Hello, I'm running a Fedora 38 ARM64 VM on a MacBook Air M2 Sequoia through Parallels 20.1.3. A few days ago I did a system update in Fedora and now can't boot the virtual linux instance. Instead I get the the following error: error../../grub-core/fs/fshelp.c:257:file '/initramfs-6.12.6-200.fc41.aarch64.img' not found. This is followed by the Kernel Panic screen and VFS: Unable to mount root fs on unknown-block(0,0) Any advice would be appreciated
I was able to install Fedora 40 through the Parallels Control Centre which booted fine but again when I installed Fedora system updates, I got the same error message.

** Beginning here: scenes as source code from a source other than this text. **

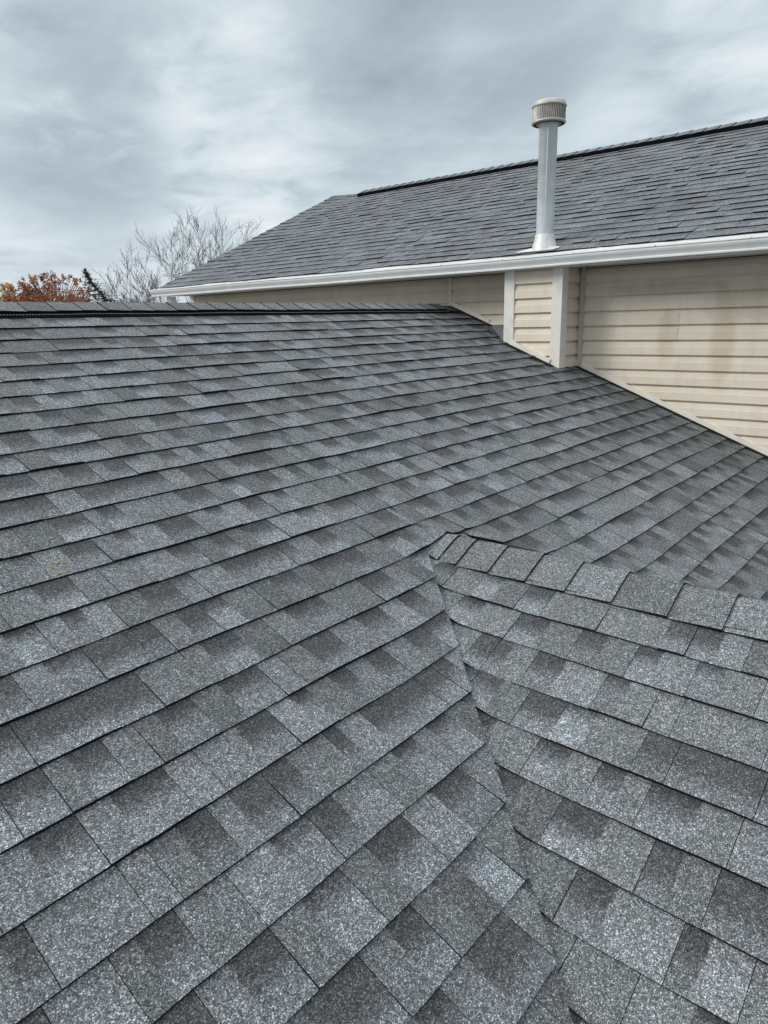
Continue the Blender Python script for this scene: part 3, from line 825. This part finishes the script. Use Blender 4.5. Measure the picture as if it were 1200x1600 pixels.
# leaning, weeping conifer
D = 19
sp_px = [(132, 421), (136, 430), (141, 438), (148, 448), (157, 458), (164, 467), (160, 480), (161, 520)]
sp = [ray_at(a_, b_, D) for a_, b_ in sp_px]
base = Vector((sp[-1].x, sp[-1].y, 0))
ct = empty('conifer_tree', base, 'dark green conifer with a leaning tip between the red tree and the bare tree', 'tree')
tr = MB(); cr = MB(); rng = random.Random(77)
tr.tube([base]+sp[::-1], [.12, .07, .04, .026, .020, .015, .011, .008, .004], 8)
def spray(a_, b_, n, w0, w1):
    for k in range(n):
        t_ = k/n; c_ = a_.lerp(b_, t_)+Vector((0, 0, -.10*t_*t_))
        for _ in range(5):
            d = Vector((rng.gauss(0, 1), rng.gauss(0, 1), rng.gauss(-.35, 1))).normalized()
            L = rng.uniform(.6, 1)*(w0+(w1-w0)*t_); s_ = d.orthogonal().normalized()*.011
            q_ = c_+d*L
            cr.face([c_-s_, c_+s_, q_+s_*.4, q_-s_*.4], 0, [(0, 0)]*4, (rng.random(), 0, 0, 1))
for i in range(len(sp)-1):
    m = 5
    for k in range(m):
        t_ = (i+k/m)/6.0; c_ = sp[i].lerp(sp[i+1], k/m)
        nb_ = 4 if i < 6 else 6
        for q in range(nb_):
            a_ = rng.uniform(0, 2*math.pi)
            L = (.05+.62*min(1, t_)**1.0)*rng.uniform(.2, 1.3)
            d = (vdir*math.cos(a_)+Vector((CF.x, CF.y, 0)).normalized()*math.sin(a_))
            e_ = c_+d*L+Vector((0, 0, rng.uniform(-.06, .10)-.12*L))
            spray(c_, e_, max(2, int(L/.065)), .055, .025)
            tr.tube([c_, e_], [.008, .003], 4, cap=False)
tr.build('trunk', M_BARK_CAPSHADE, ct); cr.build('crown', M_PINE, ct)
# bare multi-stemmed trees
def bare_tree(px_base, dist, tips, label, seed, stems):
    """stems: list of (px_tip, py_tip) that the main stems head for"""
    rng = random.Random(seed)
    b = ray_at(px_base, 520, dist); base = Vector((b.x, b.y, 0))
    t = empty('bare_tree', base, label, 'tree', 'leafless trees beyond the low roof')
    tr = MB(); tw = MB()
    tr.tube([base, base+Vector((.02, .03, 1.2)), base+Vector((0, 0, 2.6))], [.17, .13, .11], 10)
    fork = base+Vector((0, 0, 2.5))
    fwd = Vector((CF.x, CF.y, 0)).normalized()
    def grow(a_, d, L, r, depth):
        n = 5; pts = [a_]; p_ = a_.copy(); dd = d.copy(); rs = [r]
        for k in range(n):
            dd = (dd+Vector((rng.gauss(0, .10), rng.gauss(0, .10), rng.gauss(0, .06)))+Vector((0, 0, .045))).normalized()
            p_ = p_+dd*(L/n); pts.append(p_.copy()); rs.append(max(.0024, r*(1-.8*(k+1)/n)))
            if depth > 0 and k >= (1 if depth < 3 else 2):
                for _ in range(1 if rng.random() < .60 else 2):
                    s_ = Vector((rng.gauss(0, 1), rng.gauss(0, 1), rng.gauss(0, .5)))
                    s_ = (s_-dd*s_.dot(dd)).normalized()
                    nd = (dd*.86+s_*rng.uniform(.35, .62)).normalized()
                    grow(p_, nd, L*rng.uniform(.34, .52), max(.0035, rs[-1]*.72), depth-1)
        (tr if depth >= 2 else tw).tube(pts, rs, 5 if depth >= 2 else 3, cap=False)
    for (tx, ty) in stems:
        tip = ray_at(tx, ty, dist+rng.uniform(-1.1, 1.1))
        mid = fork.lerp(tip, .36)+Vector((0, 0, .12))
        mid.x = fork.x+(tip.x-fork.x)*.36; mid.y = fork.y+(tip.y-fork.y)*.36
        tr.tube([fork+Vector((0, 0, -.1)), fork.lerp(mid, .5)+Vector((0, 0, .1)), mid], [.06, .045, .034], 7, cap=False)
        grow(mid, (tip-mid).normalized(), (tip-mid).length*.62, .018, 3)
    tr.build('trunk', M_BARK, t); tw.build('branches', M_TWIG, t)
bare_tree(262, 15.5, 0, 'leafless pale tree fanning out to the left of the upper roof', 3, [(172, 400), (180, 430), (195, 385), (212, 372), (235, 372), (250, 362), (228, 410), (262, 400)])
bare_tree(318, 17.0, 0, 'taller leafless pale tree standing behind the sloping edge of the upper roof', 8, [(272, 352), (290, 335), (312, 338), (335, 330), (355, 322), (372, 325), (398, 345), (340, 352), (300, 370)])
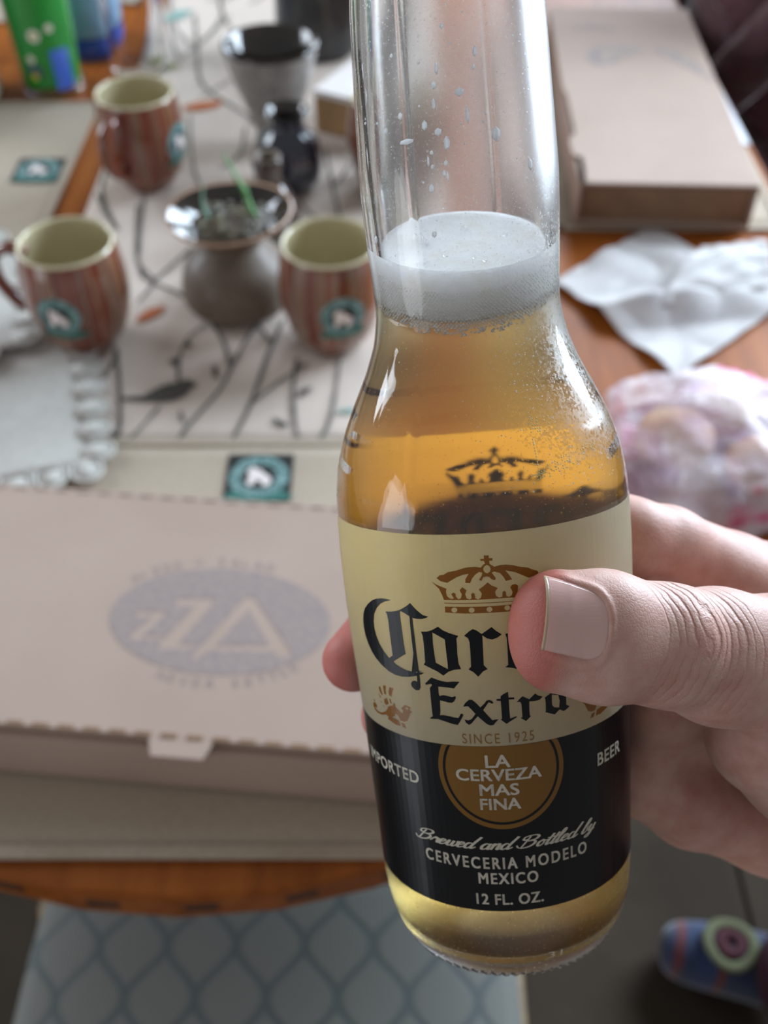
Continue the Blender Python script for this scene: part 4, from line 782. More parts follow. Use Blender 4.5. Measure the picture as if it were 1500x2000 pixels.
def on_cyl(prof, th, z, off):
    r = wall_r(prof, max(z, 0.0)) + off; return lambda a, b, o2=0: Vector(((r + o2) * math.sin(R(th) + a / r), -(r + o2) * math.cos(R(th) + a / r), z + b))
def patch(name, loops, mp, m, parent, step=0.004):
    me = flat_shape(loops); bm = bmesh.new(); bm.from_mesh(me); k = -0.04
    while k < 0.04:
        bmesh.ops.bisect_plane(bm, geom=bm.verts[:] + bm.edges[:] + bm.faces[:], plane_co=(k, 0, 0), plane_no=(1, 0, 0), dist=1e-7); k += step
    for v in bm.verts: v.co = mp(v.co.x, v.co.y)
    bm.to_mesh(me); bm.free(); return obj(name, me, m, parent)
for th, z, r in ((2, 0.071, .0075), (-14, 0.044, .005), (30, 0.078, .005)):
    mp = on_cyl(UP, th, z, 0.0009)
    for k in range(8): a = PI * k / 4; patch('petal', [ellipse(r * .34, r * .34, 10, r * .62 * math.cos(a), r * .62 * math.sin(a))], mp, M_wp, tum)
    patch('daisy_centre', [ellipse(r * .36, r * .36, 12)], on_cyl(UP, th, z, 0.0012), M_yp, tum)
patch('blue_panel', [[(-.010, -.028), (.011, -.028), (.012, .018), (.006, .024), (-.006, .024), (-.011, .018)]], on_cyl(UP, 40, 0.034, 0.0008), M_bp, tum)
patch('grey_print', [ellipse(.010, .009, 14)], on_cyl(UP, -12, 0.030, 0.0008), mat('grey_print', '#3E5E62', 0.4), tum)
patch('yellow_dot', [ellipse(.004, .004, 12)], on_cyl(UP, -14, 0.024, 0.0012), M_yp, tum)
bb_ = empty('blue_bottle', (-0.372, 1.330, TZ + 0.0005)); tag(bb_, 'translucent blue water bottle behind the green tumbler', 'bottle')
M_bluep = glass_mat('blue_plastic', 1.3, 0.08, tint=srgb('#8FBEEA')); M_bluel = mat('pale_blue_band', '#86B4DC', 0.3, coat=0.5)
BP = [(0.026, 0.0), (0.036, 0.003), (0.040, 0.012), (0.041, 0.03), (0.041, 0.12), (0.034, 0.15), (0.018, 0.175), (0.014, 0.19)]
MB().lathe(smooth_prof(BP, 5), 40, True, True).build('body', M_bluep, bb_, smooth=True)
MB().lathe([(0.0415, 0.030), (0.0418, 0.032), (0.0418, 0.115), (0.0415, 0.117)], 40, False, False).build('sleeve', M_bluel, bb_, smooth=True)
MB().lathe([(0.038, 0.004), (0.0405, 0.010), (0.0412, 0.022), (0.041, 0.026)], 40, False, False).build('deep_blue_base', mat('deep_blue', '#1E5FD0', 0.2, coat=0.6), bb_, smooth=True)
MB().lathe([(0.016, 0.19), (0.016, 0.205), (0.014, 0.207)], 30, True, True).build('cap', M_bp, bb_, smooth=True)
gl = empty('water_glass', (-0.300, 1.27, TZ + 0.0045)); tag(gl, 'clear straight water glass between the green tumbler and the far mug', 'glass')
MB().lathe([(0.0001, 0.0), (0.032, 0.0), (0.034, 0.002), (0.037, 0.12), (0.0362, 0.121), (0.0335, 0.12), (0.031, 0.012), (0.0001, 0.010)], 48, False, False).build('glass_wall', glass_mat('thin_glass', 1.06), gl, smooth=True)
ck = empty('pale_canister', (-0.517, 1.185, TZ + 0.004)); tag(ck, 'pale cream canister at the far left edge, left of the green tumbler', 'canister')
M_cream = noisy('cream_glaze_matt', '#CBD0C2', '#C2C8BA', 0.5, 14)
MB().lathe(smooth_prof([(0.058, 0.0), (0.064, 0.005), (0.066, 0.03), (0.068, 0.20), (0.060, 0.215)], 4), 48, True, True).build('body', M_cream, ck, smooth=True)
MB().lathe([(0.062, 0.213), (0.064, 0.219), (0.058, 0.226), (0.012, 0.23), (0.012, 0.245), (0.006, 0.25)], 40, True, True).build('lid', M_cream, ck, smooth=True)

# ------------------------------------------------------------------ lace doilies at the left
M_lace = noisy('lace_cotton', '#C4C2BC', '#B6B4AE', 0.85, 220, 3, 0.3, 0.001)
def doily(cx, cy, rot, w_, d_, z, label):
    o = empty('lace_doily', (cx, cy, z), R(rot)); tag(o, label, 'doily', 'lace-edged cloths at the left')
    V = []; F = []; n = 24
    for j in range(n + 1):
        for i in range(n + 1):
            x = w_ * (i / n - .5); y = d_ * (j / n - .5); V.append((x, y, 0.003 + 0.0035 * mnoise.noise(Vector((x * 11 + cx * 30, y * 11, 2)))))
    for j in range(n):
        for i in range(n): q = j * (n + 1) + i; F.append((q, q + 1, q + n + 2, q + n + 1))
    c = MB().add(V, F).build('cloth', M_lace, o, smooth=True); s_ = c.modifiers.new('s', 'SOLIDIFY'); s_.thickness = 0.0012
    # crocheted scallops: a looped cord and a lobe for each
    step = 0.0262
    lobe_me = None
    def lobes(ax, sgn):
        nonlocal lobe_me
        L = w_ if ax == 0 else d_; k = -L / 2 + step / 2
        while k < L / 2:
            if lobe_me is None:
                q = MB()
                q.prism([(0.0112 * math.cos(a) * (0.95 + 0.06 * math.sin(5 * a)), 0.0125 * math.sin(a)) for a in [2 * PI * i / 20 for i in range(20)]], 0.0, 0.0016)
                cord = [(0.0118 * math.cos(a), 0.0132 * math.sin(a), 0.0016) for a in [-0.5 + (PI + 1.0) * i / 16 for i in range(17)]]
                q.tube(cord, 0.0015, 6); tmp = q.mesh('scallop'); lobe_me = tmp; tmp.materials.append(M_lace); tmp.polygons.foreach_set('use_smooth', [True] * len(tmp.polygons))
            s_ = bpy.data.objects.new('scallop', lobe_me); C.objects.link(s_); s_.parent = o
            if ax == 0: s_.location = (k, sgn * (d_ / 2 + 0.006), 0.003); s_.rotation_euler.z = 0 if sgn > 0 else PI
            else: s_.location = (sgn * (w_ / 2 + 0.006), k, 0.003); s_.rotation_euler.z = -PI / 2 if sgn > 0 else PI / 2
            k += step
    for ax in (0, 1):
        for sg in (1, -1): lobes(ax, sg)
    return o
doily(-0.353, 0.655, 16, 0.20, 0.26, TZ + 0.006, 'white lace-edged cloth lying on the corner of the near placemat')
doily(-0.410, 0.760, 12, 0.17, 0.17, TZ + 0.012, 'second lace-edged cloth, farther back and overlapping the first')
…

I ran into a very similar issue. There's also another post having the same stating compile fails for the latest kernel. For now I have to run Fedora without Parallel Tools if using the latest kernel. My advice is set grub to use an earlier kernel.
Tried finding a solution, but couldn't find an "easy one". It seems this problem has been snowballing for months and Parallels never did anything about it, and now it's hitting the main ones they supposedly support... bleh. Anyways, I'd suggest booting up on a live cd (can setup in config -> hardware -> boot order ) and try to remove their broken kernel module and build / reinstall the latest kernel along with a new initramfs
"Snowballing for months" is a bit unfair. The 6.12 Linux kernel was released on November 17, 2024, and Parallel Tools compiled using the 6.11 kernel. So it's been broken for at most two months, and most distributions didn't actually go to the 6.12 kernel until relatively recently. It looks like fixing it shouldn't be that hard; I just haven't bothered yet, since I'm a bit busy at the moment, but it looks like it should be relatively easy fix in /var/lib/dkms/parallels-tools/20.1.2.55742/build/prl_fs/SharedFolders/Guest/Linux/prl_fs/inode.c adjusting the funcction protoype of the function prlfs_write_end().
Except they literally promote this product for automated testing, but clearly they don't even do it themselves. Fedora 40 is listed as a supported guest OS and they didn't do the bare minimum for testing. Fedora even runs test events for kernel releases. Here it is two months later and things are breaking. Why pay for a product that breaks when the free alternatives run fine. Then they make it worse by hiding the recovery menu and not documenting the boot parameters for whatever they have setup in their automated install to easily fix the issue.